Problem requirements. Start at the top of the records and, please, print each line exactly through the line that contains "make_lamp(s, 9.10, 12.46, EYE+.87, EYE-2.32, 55, 'far", leaving out all pictures.

Records for this task.
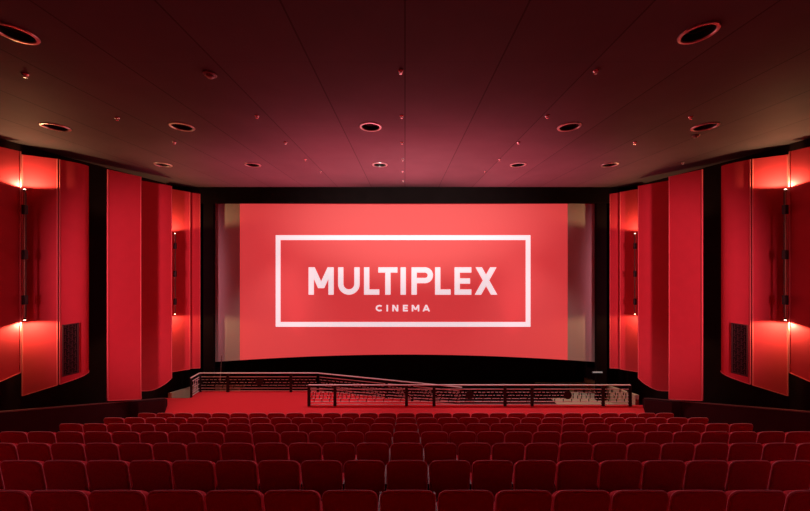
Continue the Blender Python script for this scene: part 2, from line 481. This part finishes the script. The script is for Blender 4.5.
for s in (-1, 1):
    make_lamp(s, 9.88, 8.18, EYE+1.72, EYE-1.68, 64, 'near rod lamp glowing at both ends on the %s wall' % SW[s])
    make_lamp(s, 9.10, 12.46, EYE+.87, EYE-2.32, 55, 'far rod lamp on the %s wall nearest the screen' % SW[s])

# ------------------------------------------------------------ ceiling lights
def ordn(n):
    return ['first','second','third','fourth','fifth','sixth','seventh','eighth','ninth','tenth','eleventh','twelfth','thirteenth','fourteenth','fifteenth','sixteenth','seventeenth'][n-1]
def make_downlight(x, y, label):
    t = thing('downlight', label, 'ceiling light', (x, y, CEIL), 'round recessed ceiling lights')
    if y < 5: t.scale = (.85, .85, 1)
    bm = bmesh.new(); lathe(bm, [(DR-.012, .02), (DR-.012, -.012), (DR+.0, -.024), (DR+.035, -.020), (DR+.045, -.003), (DR+.045, -.001)], n=40)
    for f in [f for f in bm.faces if len(f.verts) > 4]: bm.faces.remove(f)
    obj('trim_ring', bm, M['ring'], t, True, 50)
    bm = bmesh.new(); lathe(bm, [(DR-.013, -.005), (DR-.03, .10), (DR-.07, .22), (.05, .26)], n=32)
    for f in [f for f in bm.faces if len(f.verts) > 4 and f.calc_center_median().z < .1]: bm.faces.remove(f)
    obj('reflector_cup', bm, M['hole'], t, True, 50)
    bm = bmesh.new(); lathe(bm, [(DR-.09, .09), (DR-.05, .085), (DR-.05, .075), (DR-.09, .07), (DR-.09, .09)], n=32)
    obj('inner_ring', bm, M['vent'], t, True, 50)
DL = ['large unlit downlight cut by the upper left edge of the photo',
      'large unlit downlight in the upper right of the ceiling',
      'unlit downlight nearest the left wall in the middle row', 'unlit downlight second from the left in the middle row',
      'central unlit downlight with a pale ring in the middle row', 'unlit downlight second from the right in the middle row',
      'unlit downlight nearest the right wall in the middle row',
      'unlit downlight nearest the left wall in the row near the screen', 'unlit downlight second from the left in the row near the screen',
      'central unlit downlight in the row near the screen', 'unlit downlight second from the right in the row near the screen',
      'unlit downlight nearest the right wall in the row near the screen']
for (x, y), lab in zip(DOWN, DL): make_downlight(x, y, lab)

def make_sprinkler(x, y, label):
    t = thing('ceiling_sprinkler', label, 'sprinkler', (x, y, CEIL), 'sprinkler heads in the ceiling')
    bm = bmesh.new(); lathe(bm, [(.048, .004), (.048, -.006), (.042, -.018), (.030, -.029), (.012, -.036)], n=20); obj('cover_plate', bm, M['sprink'], t, True, 40)
    bm = bmesh.new(); lathe(bm, [(.012, -.034), (.010, -.045), (.006, -.055)], n=10); obj('nozzle', bm, M['sprink'], t)
    bm = bmesh.new(); lathe(bm, [(.024, -.054), (.028, -.058), (.024, -.062)], n=16); obj('deflector', bm, M['sprink'], t)
SPR = [(3.09, 5.1, 'right', 1), (-.07, 5.1, 'centre', 1), (-6.27, 5.2, 'far left', 1),
       (-6.26, 6.85, 'far left', 2), (-3.17, 6.75, 'left', 2), (-.07, 6.75, 'centre', 2), (3.05, 6.75, 'right', 2), (6.17, 6.8, 'far right', 2),
       (-6.1, 8.33, 'far left', 3), (-3.16, 8.33, 'left', 3), (-.08, 8.33, 'centre', 3), (3.0, 8.33, 'right', 3), (6.08, 8.33, 'far right', 3),
       (-3.1, 9.8, 'left', 4), (-.07, 9.8, 'centre', 4), (2.94, 9.8, 'right', 4),
       (-3.0, 11.2, 'left', 5), (-.08, 11.2, 'centre', 5), (2.84, 11.2, 'right', 5), (-.08, 12.6, 'centre', 6)]
RN = {1: 'nearest the camera', 2: 'second from the camera', 3: 'third from the camera', 4: 'fourth from the camera', 5: 'fifth from the camera', 6: 'closest to the screen'}
LN = {'centre': 'the centre line', 'left': 'the line left of centre', 'right': 'the line right of centre', 'far left': 'the far left line', 'far right': 'the far right line'}
for x, y, c, r in SPR: make_sprinkler(x, y, 'small bright sprinkler head on %s, %s' % (LN[c], RN[r]))
def make_detector(x, y, s, label):
    t = thing('smoke_detector', label, 'smoke detector', (x, y, CEIL))
    bm = bmesh.new(); lathe(bm, [(.085*s, -.001), (.085*s, -.02), (.07*s, -.032)], n=24); obj('base_plate', bm, M['pole'], t, True, 40)
    bm = bmesh.new(); lathe(bm, [(.05*s, -.032), (.05*s, -.055), (.035*s, -.07), (.01*s, -.074)], n=20); obj('sensor_dome', bm, M['pole'], t, True, 40)
    for k in range(4):
        a = k*PI/2+.5; bm = bmesh.new(); lathe(bm, [(.010, -.032), (.010, -.045), (.004, -.05)], (.066*s*math.cos(a), .066*s*math.sin(a), 0), 8); obj('stud', bm, M['sprink'], t)
make_detector(-3.22, 5.2, 1.2, 'small round detector with bright studs, upper left of the ceiling')
make_detector(7.25, 7.85, .9, 'small detector just beyond the right-hand downlight')
make_detector(8.95, 10.15, .5, 'tiny detector near the right wall above the crimson panel')

# ------------------------------------------------------------------ railings
def fret(bm, x0, x1, z0, z1, base):
    """key-pattern bars between x0..x1; base(x) gives the height of the walking surface"""
    w = x1-x0; n = max(1, round(w/.35)); c = w/n; e = .013; dd = .020
    rows = [z0+(z1-z0)*q for q in (.25, .5, .75)]
    def hb(a, b, z): beam(bm, (a, 0, base(a)+z), (b, 0, base(b)+z), dd*1.0, e*1.1)
    def vb(x, za, zb_): beam(bm, (x, 0, base(x)+za), (x, 0, base(x)+zb_), dd*1.2, e*1.3, up=Vector((0, 1, 0)), mi=1)  # uprights in black: their lack of lit top faces put into the colour
    for i in range(n):
        a = x0+i*c
        hb(a+.02*c, a+.36*c, rows[2]); hb(a+.50*c, a+.86*c, rows[2])
        hb(a+.20*c, a+.66*c, rows[1]); hb(a+.80*c, a+1.0*c, rows[1])
        hb(a+.00*c, a+.52*c, rows[0]); hb(a+.64*c, a+.95*c, rows[0])
        vb(a+.36*c, rows[1], rows[2]); vb(a+.86*c, rows[2], z1); vb(a+.20*c, rows[0], rows[1])
        vb(a+.66*c, rows[0], rows[2]-.03); vb(a+.50*c, z0, rows[0]); vb(a+.02*c, rows[2], z1)
def rail_run(t, stops, y, base, medal, last=True, label=None):
    """stops: x of posts; built in local coordinates of t, in the plane y"""
    sh = Vector((0, y, 0))
    def shift(bm): bmesh.ops.translate(bm, verts=bm.verts, vec=sh); return bm
    bm = bmesh.new(); beam(bm, (stops[0]-.02, 0, base(stops[0])+.80), (stops[-1]+.02, 0, base(stops[-1])+.80), .06, .035)
    bmesh.ops.bevel(bm, geom=bm.edges[:], offset=.008, segments=1, affect='EDGES')
    obj('handrail', shift(bm), M['rail_lit'], t)
    for i, x in enumerate(stops):
        bm = bmesh.new(); box(bm, x-.055, x+.055, -.03, .03, base(x), base(x)+.785)
        obj('post', shift(bm), M['railpost'], t)
    for a, b in zip(stops, stops[1:]):
        bm = bmesh.new(); xa, xb = a+.056, b-.056
        for z in (.64, .16, .05): beam(bm, (xa, 0, base(xa)+z), (xb, 0, base(xb)+z), .028, .020)
        fret(bm, xa, xb, .16, .64, base)
        p = obj('fretwork_panel', shift(bm), [M['rail_lit'], M['railpost']], t)
        if b-a > 2 and medal and not (y == 0 and a < -2 and t is near):
            xm = (a+b)/2; bm = bmesh.new()
            lathe(bm, [(.05, -.028), (.15, -.028), (.16, -.018), (.16, .018), (.15, .028), (.05, .028)], (xm, 0, base(xm)+.42), 28, axis='y')
            obj('medallion', shift(bm), M['railpost'], p)
YN = 12.16
near = thing('railing', 'near metal railing with key-pattern panels running right to the exit', 'railing', (0, YN, 0))
rail_run(near, [(x-CX)*YN/F for x in (309, 335, 406.5, 434, 505, 532, 603, 630)], 0, lambda x: 0, True)
YF = 13.40
far = thing('railing', 'far metal railing that bends and slopes down behind the near one', 'railing', (-8.72, YF, 0))
L0 = 8.72
rail_run(far, [L0+(x-CX)*YF/F for x in (200, 228, 291, 318)], 0, lambda x: 0, True)
xr = L0-3.70
def rb(x): return -.1*(x-xr)
rail_run(far, [xr+.001, xr+2.92, xr+4.0, xr+6.1], 0, rb, False)
# short return towards the seats at the left end
ret = bmesh.new()
def side_run(t):
    y0, y1 = -.52, -.03; x = -.02
    bm = bmesh.new(); beam(bm, (x, y0-.03, .80), (x, y1+.02, .80), .05, .035); obj('handrail', bm, M['rail_lit'], t)
    bm = bmesh.new(); box(bm, x-.03, x+.03, y0-.03, y0+.03, 0, .77); obj('post', bm, M['railpost'], t)
    bm = bmesh.new()
    for z in (.64, .16, .05): beam(bm, (x, y0+.03, z), (x, y1, z), .03, .028)
    for q, (a, b) in enumerate(((0, .5), (.3, 1), (0, .6), (.5, 1))):
        z = .25+.1*q; beam(bm, (x, y0+.03+(y1-y0-.03)*a, z), (x, y0+.03+(y1-y0-.03)*b, z), .03, .02)
    for a in (.3, .55, .8): beam(bm, (x, y0+(y1-y0)*a, .16), (x, y0+(y1-y0)*a, .64), .02, .015, up=Vector((0, 1, 0)))
    obj('fretwork_panel', bm, M['rail_lit'], t)
ret.free(); side_run(far)

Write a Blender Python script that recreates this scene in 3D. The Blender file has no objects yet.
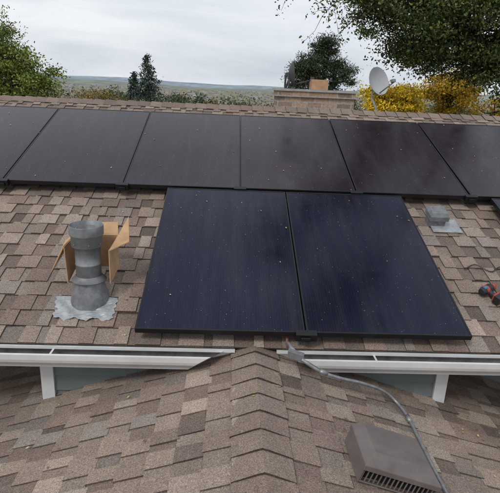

Full output.
Continue the Blender Python script for this scene: part 2, from line 481. This part finishes the script. The script is for Blender 4.5.
for s in (-1, 1):
    make_lamp(s, 9.88, 8.18, EYE+1.72, EYE-1.68, 64, 'near rod lamp glowing at both ends on the %s wall' % SW[s])
    make_lamp(s, 9.10, 12.46, EYE+.87, EYE-2.32, 55, 'far rod lamp on the %s wall nearest the screen' % SW[s])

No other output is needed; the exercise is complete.